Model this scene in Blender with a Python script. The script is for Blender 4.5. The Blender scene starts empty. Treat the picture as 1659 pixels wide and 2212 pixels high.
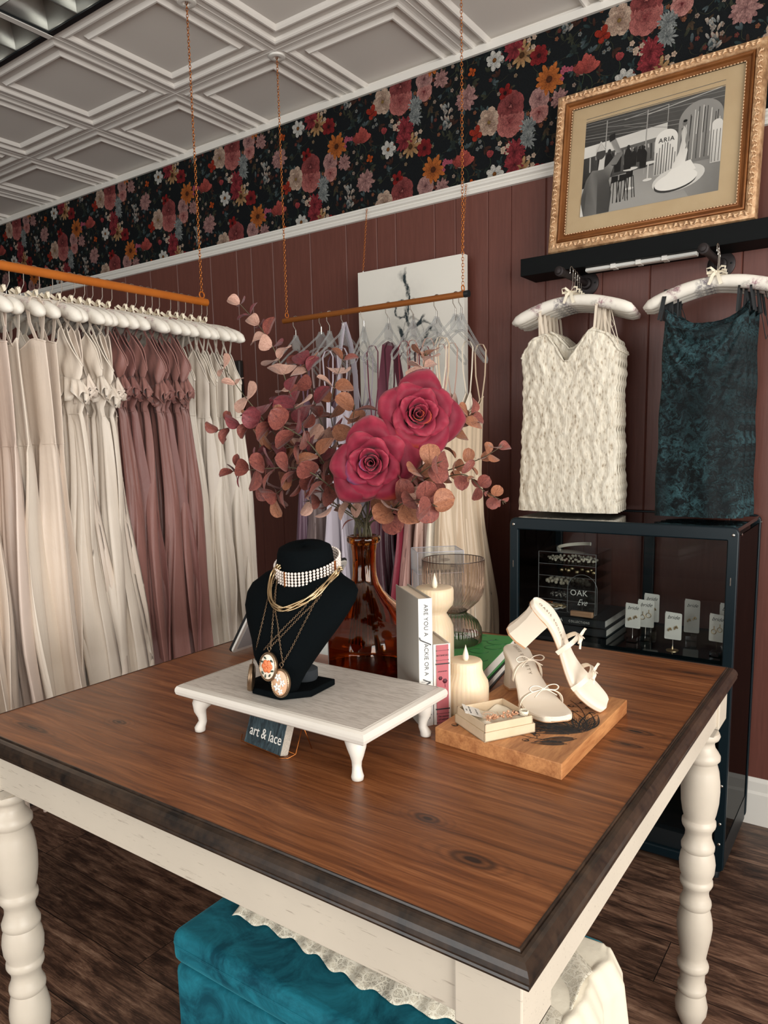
import bpy, math, random
from mathutils import Vector, Matrix
PI=math.pi; S=bpy.context.scene; COL=S.collection
rnd=random.Random(7)
# ---------------------------------------------------------------- geometry numbers (metres)
CAMH=1.45; YW=2.886; ZC=3.022; XL=-5.75; XR=2.6; TZ=0.91
def V(*a): return Vector(a)
class MB:
    def __init__(s): s.v=[];s.f=[];s.m=[];s.c=[];s.uc=False
    def add(s,vs,fs,m=0,col=None):
        o=len(s.v); s.v+= [tuple(p) for p in vs]
        s.f+=[tuple(i+o for i in f) for f in fs]; s.m+=[m]*len(fs)
        if col is None: s.c+=[(1,1,1)]*len(vs)
        else:
            s.uc=True
            s.c+= (list(col) if isinstance(col,list) else [col]*len(vs))
        return s
    def box(s,a,b,m=0,M=None):
        x0,y0,z0=a;x1,y1,z1=b
        vs=[V(x,y,z) for z in(z0,z1) for y in(y0,y1) for x in(x0,x1)]
        if M is not None: vs=[M@p for p in vs]
        return s.add(vs,[(0,2,3,1),(4,5,7,6),(0,1,5,4),(2,6,7,3),(0,4,6,2),(1,3,7,5)],m)
    def tube(s,pts,r,n=8,m=0,cap=True,closed=False,flat=1.0):
        pts=[Vector(p) for p in pts]; k=len(pts)
        rr=r if isinstance(r,(list,tuple)) else [r]*k
        vs=[];fs=[];up=None
        for i,p in enumerate(pts):
            if closed: t=(pts[(i+1)%k]-pts[i-1])
            else: t=pts[min(i+1,k-1)]-pts[max(i-1,0)]
            if t.length<1e-9: t=V(0,0,1)
            t.normalize()
            if up is None:
                up=V(0,0,1) if abs(t.z)<.9 else V(1,0,0)
            a=t.cross(up)
            if a.length<1e-6: a=t.cross(V(0,1,.1))
            a.normalize(); b=a.cross(t).normalized(); up=b
            for j in range(n):
                w=2*PI*j/n; vs.append(p+a*math.cos(w)*rr[i]+b*math.sin(w)*rr[i]*flat)
        for i in range(k if closed else k-1):
            i2=(i+1)%k
            for j in range(n):
                j2=(j+1)%n; fs.append((i*n+j,i2*n+j,i2*n+j2,i*n+j2))
        if cap and not closed:
            fs.append(tuple(range(n))); fs.append(tuple((k-1)*n+j for j in reversed(range(n))))
        return s.add(vs,fs,m)
    def lathe(s,prof,n=32,m=0,c=(0,0,0),rib=0,ribn=24,M=None,cap=True,sq=None):
        vs=[];fs=[];k=len(prof)
        for i,(r,z) in enumerate(prof):
            for j in range(n):
                w=2*PI*j/n; q=r*(1+rib*math.cos(ribn*w)) if r>1e-5 else r
                p=V(c[0]+q*math.cos(w),c[1]+q*math.sin(w),c[2]+z)
                vs.append(M@p if M is not None else p)
        for i in range(k-1):
            for j in range(n):
                j2=(j+1)%n; fs.append((i*n+j,i*n+j2,(i+1)*n+j2,(i+1)*n+j))
        if cap:
            fs.append(tuple(reversed(range(n)))); fs.append(tuple((k-1)*n+j for j in range(n)))
        return s.add(vs,fs,m)
    def ball(s,c,r,n=10,m=0,sc=(1,1,1),M=None,col=None):
        vs=[];fs=[];R=max(4,n//2)
        for i in range(R+1):
            th=PI*i/R
            for j in range(n):
                w=2*PI*j/n
                p=V(r*sc[0]*math.sin(th)*math.cos(w),r*sc[1]*math.sin(th)*math.sin(w),r*sc[2]*math.cos(th))
                if M is not None: p=M@p
                vs.append(p+Vector(c))
        for i in range(R):
            for j in range(n):
                j2=(j+1)%n; fs.append((i*n+j,(i+1)*n+j,(i+1)*n+j2,i*n+j2))
        return s.add(vs,fs,m,col)
    def ribbon(s,pts,wd,th,m=0,side=None,ws=None):
        """flat strap: pts centreline, wd width vector or list of width vectors, th thickness"""
        pts=[Vector(p) for p in pts]; k=len(pts); vs=[];fs=[]
        for i,p in enumerate(pts):
            t=(pts[min(i+1,k-1)]-pts[max(i-1,0)]).normalized()
            w=Vector(wd[i] if isinstance(wd,list) else wd)
            hl=w.length; w=(w-t*w.dot(t)); w=w.normalized()*hl if w.length>1e-7 else V(hl,0,0)
            if ws: w=w*ws[i]
            nn=t.cross(w).normalized()*th/2; w=w/2
            vs+=[p-w-nn,p+w-nn,p+w+nn,p-w+nn]
        for i in range(k-1):
            for j in range(4):
                j2=(j+1)%4; fs.append((i*4+j,i*4+j2,(i+1)*4+j2,(i+1)*4+j))
        fs+=[(3,2,1,0),((k-1)*4,(k-1)*4+1,(k-1)*4+2,(k-1)*4+3)]
        return s.add(vs,fs,m)
    def grid(s,fn,nu,nv,m=0,closeu=False,col=None):
        vs=[];fs=[];cs=[]
        for i in range(nv+1):
            for j in range(nu+(0 if closeu else 1)):
                vs.append(fn(j/nu,i/nv))
                if col: cs.append(col(j/nu,i/nv))
        W=nu if closeu else nu+1
        for i in range(nv):
            for j in range(nu):
                j2=(j+1)%W if closeu else j+1
                fs.append((i*W+j,i*W+j2,(i+1)*W+j2,(i+1)*W+j))
        return s.add(vs,fs,m,cs if col else None)
    def prism(s,poly,z0,z1,m=0,M=None):
        """poly list of (x,y) extruded along z"""
        k=len(poly)
        vs=[V(x,y,z0) for x,y in poly]+[V(x,y,z1) for x,y in poly]
        if M is not None: vs=[M@p for p in vs]
        fs=[tuple(reversed(range(k))),tuple(range(k,2*k))]+[(i,(i+1)%k,k+(i+1)%k,k+i) for i in range(k)]
        return s.add(vs,fs,m)
    def build(s,name,mats,parent=None,smooth=True,ang=40,bevel=0,seg=2,solid=0,subd=0,kind=None,label=None):
        me=bpy.data.meshes.new(name); me.from_pydata([tuple(p) for p in s.v],[],s.f)
        if not isinstance(mats,(list,tuple)): mats=[mats]
        for q in mats: me.materials.append(q)
        me.polygons.foreach_set('material_index',s.m)
        if s.uc:
            ca=me.color_attributes.new('Col','FLOAT_COLOR','POINT')
            fl=[]
            for c in s.c: fl+=[c[0],c[1],c[2],1]
            ca.data.foreach_set('color',fl)
        me.update()
        if smooth:
            me.polygons.foreach_set('use_smooth',[True]*len(me.polygons))
            if ang<180: me.set_sharp_from_angle(angle=math.radians(ang))
        o=bpy.data.objects.new(name,me); COL.objects.link(o)
        if parent is not None: o.parent=parent
        if solid:
            q=o.modifiers.new('solid','SOLIDIFY'); q.thickness=solid; q.offset=0
        if bevel:
            q=o.modifiers.new('bevel','BEVEL'); q.width=bevel; q.segments=seg; q.limit_method='ANGLE'; q.angle_limit=math.radians(35); q.harden_normals=False
        if subd:
            q=o.modifiers.new('sub','SUBSURF'); q.levels=subd; q.render_levels=subd
        if kind: o['kind']=kind
        if label: o['label']=label
        return o
def tag(o,label,cat,group=None):
    o['label']=label;o['category']=cat
    if group:o['group']=group
    return o
def thing(name,label,cat,loc=(0,0,0),rz=0,group=None):
    o=bpy.data.objects.new(name,None); COL.objects.link(o); o.empty_display_size=.05
    o.location=loc;o.rotation_euler=(0,0,rz); return tag(o,label,cat,group)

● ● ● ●

JOB – Return the material word for word. Pictures are not part of the copy.

OUTPUT –
Model this scene in Blender with a Python script. The script is for Blender 4.5. The Blender scene starts empty. Treat the picture as 1659 pixels wide and 2212 pixels high.
import bpy, math, random
from mathutils import Vector, Matrix
PI=math.pi; S=bpy.context.scene; COL=S.collection
rnd=random.Random(7)
# ---------------------------------------------------------------- geometry numbers (metres)
CAMH=1.45; YW=2.886; ZC=3.022; XL=-5.75; XR=2.6; TZ=0.91
def V(*a): return Vector(a)
class MB:
    def __init__(s): s.v=[];s.f=[];s.m=[];s.c=[];s.uc=False
    def add(s,vs,fs,m=0,col=None):
        o=len(s.v); s.v+= [tuple(p) for p in vs]
        s.f+=[tuple(i+o for i in f) for f in fs]; s.m+=[m]*len(fs)
        if col is None: s.c+=[(1,1,1)]*len(vs)
        else:
            s.uc=True
            s.c+= (list(col) if isinstance(col,list) else [col]*len(vs))
        return s
    def box(s,a,b,m=0,M=None):
        x0,y0,z0=a;x1,y1,z1=b
        vs=[V(x,y,z) for z in(z0,z1) for y in(y0,y1) for x in(x0,x1)]
        if M is not None: vs=[M@p for p in vs]
        return s.add(vs,[(0,2,3,1),(4,5,7,6),(0,1,5,4),(2,6,7,3),(0,4,6,2),(1,3,7,5)],m)
    def tube(s,pts,r,n=8,m=0,cap=True,closed=False,flat=1.0):
        pts=[Vector(p) for p in pts]; k=len(pts)
        rr=r if isinstance(r,(list,tuple)) else [r]*k
        vs=[];fs=[];up=None
        for i,p in enumerate(pts):
            if closed: t=(pts[(i+1)%k]-pts[i-1])
            else: t=pts[min(i+1,k-1)]-pts[max(i-1,0)]
            if t.length<1e-9: t=V(0,0,1)
            t.normalize()
            if up is None:
                up=V(0,0,1) if abs(t.z)<.9 else V(1,0,0)
            a=t.cross(up)
            if a.length<1e-6: a=t.cross(V(0,1,.1))
            a.normalize(); b=a.cross(t).normalized(); up=b
            for j in range(n):
                w=2*PI*j/n; vs.append(p+a*math.cos(w)*rr[i]+b*math.sin(w)*rr[i]*flat)
        for i in range(k if closed else k-1):
            i2=(i+1)%k
            for j in range(n):
                j2=(j+1)%n; fs.append((i*n+j,i2*n+j,i2*n+j2,i*n+j2))
        if cap and not closed:
            fs.append(tuple(range(n))); fs.append(tuple((k-1)*n+j for j in reversed(range(n))))
        return s.add(vs,fs,m)
    def lathe(s,prof,n=32,m=0,c=(0,0,0),rib=0,ribn=24,M=None,cap=True,sq=None):
        vs=[];fs=[];k=len(prof)
        for i,(r,z) in enumerate(prof):
            for j in range(n):
                w=2*PI*j/n; q=r*(1+rib*math.cos(ribn*w)) if r>1e-5 else r
                p=V(c[0]+q*math.cos(w),c[1]+q*math.sin(w),c[2]+z)
                vs.append(M@p if M is not None else p)
        for i in range(k-1):
            for j in range(n):
                j2=(j+1)%n; fs.append((i*n+j,i*n+j2,(i+1)*n+j2,(i+1)*n+j))
        if cap:
            fs.append(tuple(reversed(range(n)))); fs.append(tuple((k-1)*n+j for j in range(n)))
        return s.add(vs,fs,m)
    def ball(s,c,r,n=10,m=0,sc=(1,1,1),M=None,col=None):
        vs=[];fs=[];R=max(4,n//2)
        for i in range(R+1):
            th=PI*i/R
            for j in range(n):
                w=2*PI*j/n
                p=V(r*sc[0]*math.sin(th)*math.cos(w),r*sc[1]*math.sin(th)*math.sin(w),r*sc[2]*math.cos(th))
                if M is not None: p=M@p
                vs.append(p+Vector(c))
        for i in range(R):
            for j in range(n):
                j2=(j+1)%n; fs.append((i*n+j,(i+1)*n+j,(i+1)*n+j2,i*n+j2))
        return s.add(vs,fs,m,col)
    def ribbon(s,pts,wd,th,m=0,side=None,ws=None):
        """flat strap: pts centreline, wd width vector or list of width vectors, th thickness"""
        pts=[Vector(p) for p in pts]; k=len(pts); vs=[];fs=[]
        for i,p in enumerate(pts):
            t=(pts[min(i+1,k-1)]-pts[max(i-1,0)]).normalized()
            w=Vector(wd[i] if isinstance(wd,list) else wd)
            hl=w.length; w=(w-t*w.dot(t)); w=w.normalized()*hl if w.length>1e-7 else V(hl,0,0)
            if ws: w=w*ws[i]
            nn=t.cross(w).normalized()*th/2; w=w/2
            vs+=[p-w-nn,p+w-nn,p+w+nn,p-w+nn]
        for i in range(k-1):
            for j in range(4):
                j2=(j+1)%4; fs.append((i*4+j,i*4+j2,(i+1)*4+j2,(i+1)*4+j))
        fs+=[(3,2,1,0),((k-1)*4,(k-1)*4+1,(k-1)*4+2,(k-1)*4+3)]
        return s.add(vs,fs,m)
    def grid(s,fn,nu,nv,m=0,closeu=False,col=None):
        vs=[];fs=[];cs=[]
        for i in range(nv+1):
            for j in range(nu+(0 if closeu else 1)):
                vs.append(fn(j/nu,i/nv))
                if col: cs.append(col(j/nu,i/nv))
        W=nu if closeu else nu+1
        for i in range(nv):
            for j in range(nu):
                j2=(j+1)%W if closeu else j+1
                fs.append((i*W+j,i*W+j2,(i+1)*W+j2,(i+1)*W+j))
        return s.add(vs,fs,m,cs if col else None)
    def prism(s,poly,z0,z1,m=0,M=None):
        """poly list of (x,y) extruded along z"""
        k=len(poly)
        vs=[V(x,y,z0) for x,y in poly]+[V(x,y,z1) for x,y in poly]
        if M is not None: vs=[M@p for p in vs]
        fs=[tuple(reversed(range(k))),tuple(range(k,2*k))]+[(i,(i+1)%k,k+(i+1)%k,k+i) for i in range(k)]
        return s.add(vs,fs,m)
    def build(s,name,mats,parent=None,smooth=True,ang=40,bevel=0,seg=2,solid=0,subd=0,kind=None,label=None):
        me=bpy.data.meshes.new(name); me.from_pydata([tuple(p) for p in s.v],[],s.f)
        if not isinstance(mats,(list,tuple)): mats=[mats]
        for q in mats: me.materials.append(q)
        me.polygons.foreach_set('material_index',s.m)
        if s.uc:
            ca=me.color_attributes.new('Col','FLOAT_COLOR','POINT')
            fl=[]
            for c in s.c: fl+=[c[0],c[1],c[2],1]
            ca.data.foreach_set('color',fl)
        me.update()
        if smooth:
            me.polygons.foreach_set('use_smooth',[True]*len(me.polygons))
            if ang<180: me.set_sharp_from_angle(angle=math.radians(ang))
        o=bpy.data.objects.new(name,me); COL.objects.link(o)
        if parent is not None: o.parent=parent
        if solid:
            q=o.modifiers.new('solid','SOLIDIFY'); q.thickness=solid; q.offset=0
        if bevel:
            q=o.modifiers.new('bevel','BEVEL'); q.width=bevel; q.segments=seg; q.limit_method='ANGLE'; q.angle_limit=math.radians(35); q.harden_normals=False
        if subd:
            q=o.modifiers.new('sub','SUBSURF'); q.levels=subd; q.render_levels=subd
        if kind: o['kind']=kind
        if label: o['label']=label
        return o
def tag(o,label,cat,group=None):
    o['label']=label;o['category']=cat
    if group:o['group']=group
    return o
def thing(name,label,cat,loc=(0,0,0),rz=0,group=None):
    o=bpy.data.objects.new(name,None); COL.objects.link(o); o.empty_display_size=.05
    o.location=loc;o.rotation_euler=(0,0,rz); return tag(o,label,cat,group)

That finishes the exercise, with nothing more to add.